Indonesia in May said it would allow foreign entities to purchase carbon credits, a potentially lucrative revenue stream for the Asian country as Jakarta is estimated to be home to some 80 per cent of the world’s carbon credits.
Carbon credits are increasingly popular with emitters as they allow the purchaser to abate emissions. A growing number of countries are pushing corporations to abate or reduce emissions.
Indonesia hopes to position itself at the epicentre of this demand, and joined with Brazil and the Democratic Republic of Congo at COP27 to form an alliance of tropical rainforest nations, which has been dubbed the “OPEC of the rainforests”.
Carbon credits are typically created through agricultural or forestry practices, although a credit can be made by nearly any project that reduces, avoids or captures emissions.
For countries such as Indonesia – which is one of the world’s biggest carbon emitters and wants to cut its emissions by more than 30 per cent by 2030 – creating carbon credits could achieve its emission reduction targets and protect its rainforests.
To unlock the market, Pollination and the Indonesia Investment Authority said they will collaborate to deliver quality projects that global investors are actively seeking.
“There are very critically important and high quality nature projects across Indonesia that require financing,” Pollination chief executive Martijn Wilder told The Australian.
“We’ll be looking for opportunities where you can go in and do things like restore natural habitats, do mangroves, do peatlands, do forests and rehabilitation of mine sites by replanting nature. Then the sovereign wealth fund will actually invest in those, so they can get a return from that.”
Mr Wilder said that commercialising these projects will then make them an investable asset class for Australian companies, which are demonstrating an ever larger appetite for such instruments.
Carbon credits are, however, controversial.

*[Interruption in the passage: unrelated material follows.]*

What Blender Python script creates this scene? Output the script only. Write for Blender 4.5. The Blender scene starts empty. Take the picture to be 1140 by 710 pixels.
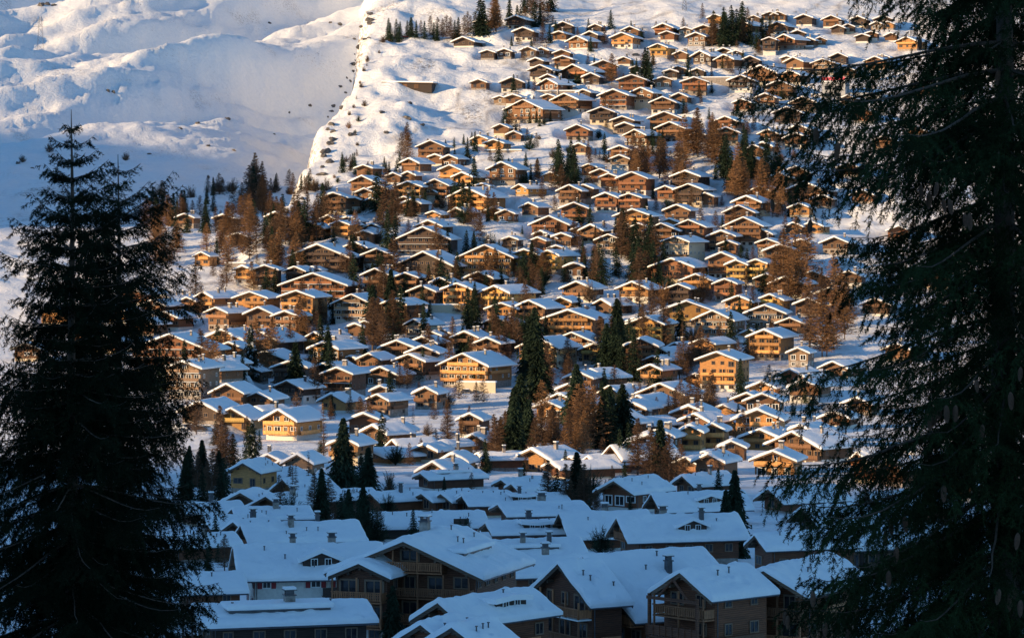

Critics say their use allows emitters to use cheap abatement rather than reduce emissions, while there is also concern about the quality of the credits and whether the instruments actually deliver the carbon dioxide sequestration that they are supposed to.
Still, demand for credits is soaring, though Australia has moved to curtail and close any avenue for its heaviest emitters to use global abatement contracts.
The federal Labor government earlier this year strengthened the country’s safeguard mechanism, the centrepiece of emission reduction policy. Under the scheme, first implemented by the Coalition government, Australia’s 215 largest emitters will have to reduce their carbon emissions by about 5 per cent every year.
To achieve its legal obligation, the 215 companies – which together produce 28 per cent of Australia’s emissions – will either invest in technology to reduce their carbon dioxide output or purchase credits to abate emissions.
The companies covered by the safeguard mechanism, however, will not be able to purchase offshore carbon credits.